I don't know how many of you have heard my opinion on modesty. Briefly, it's this: I REALLY appreciate it if you're modest, but you CANNOT be held responsible for my mind. It is my responsibility before God to guard my mind, heart, and eyes. It's not your job. Whatever you wear, people can lust. It's a choice, not an involuntary reaction. And that goes for both guys and girls, though from my personal perspective it would be more directed at girls. So, whatever you wear is between you and God. It's my job not to lust. And because of Christ is it possible.

That's why I found this book extremely humorous. The author did not share my opinion, but subscribed to the widely held view that it's a woman's job to keep a guy from lusting. That led to some fascinating conclusions. I jotted down the best of these for you to enjoy with me. The book's still there, copyrighted 1965.

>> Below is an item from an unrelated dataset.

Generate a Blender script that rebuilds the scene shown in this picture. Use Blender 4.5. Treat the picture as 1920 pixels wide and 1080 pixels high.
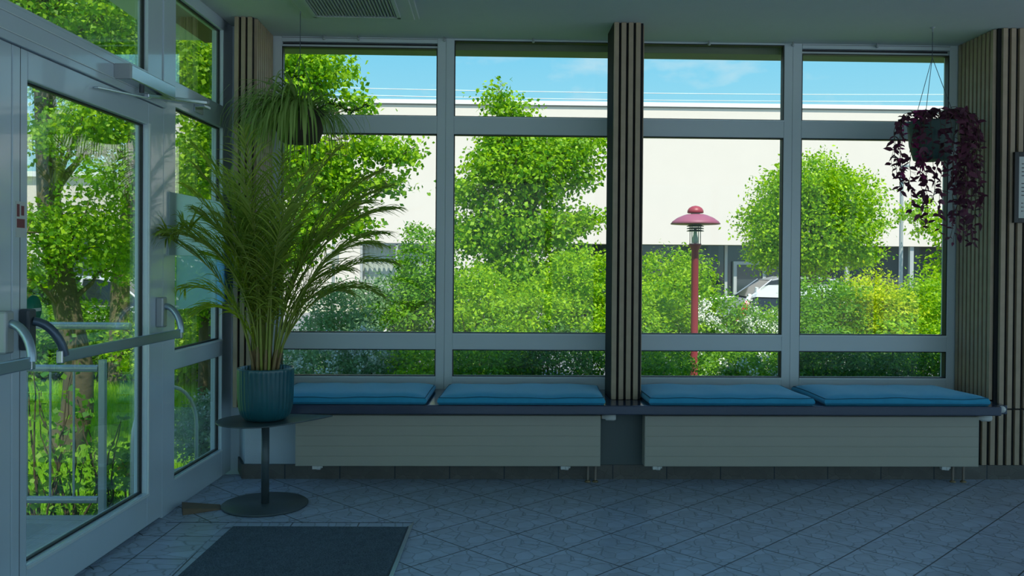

"Incidentally, even the logic of a purely humorous approach to wearing shorts should be sufficient to discourage an honest woman from wearing them. If she's skinny, she looks like two fence posts in them; and common sense should keep her from wearing them. A heavy woman resembles the back end of a truck, and she has even more reason (forgive the pun) for not being seen in shorts. And if a woman really looks good in them, she for sure should not wear them."


"Backless shoes add to her general bedroom atmosphere."


On depravity in advertising:
"Or this advertisement of a swimsuit, "If she's got it, these suits show it."

"Another is a man who has just gotten out of a car that has been badly damaged. He has crashed into a concrete pole on the sidewalk. He is beside the damaged car and calling after someone: "You and your skin tight, flesh-colored Capri pants!"

Here's the kicker. And, he's got me for the first couple sentences. Then . . .

Men are attracted to femininity. That's the way God made them. They like girls who dress with oodles of ribbons and bows. The like fluffy, frilly dress with skirts that have lots of swishy petticoats. They like blowy hair and soft, white skin. There's nothing wrong with being every inch a girl.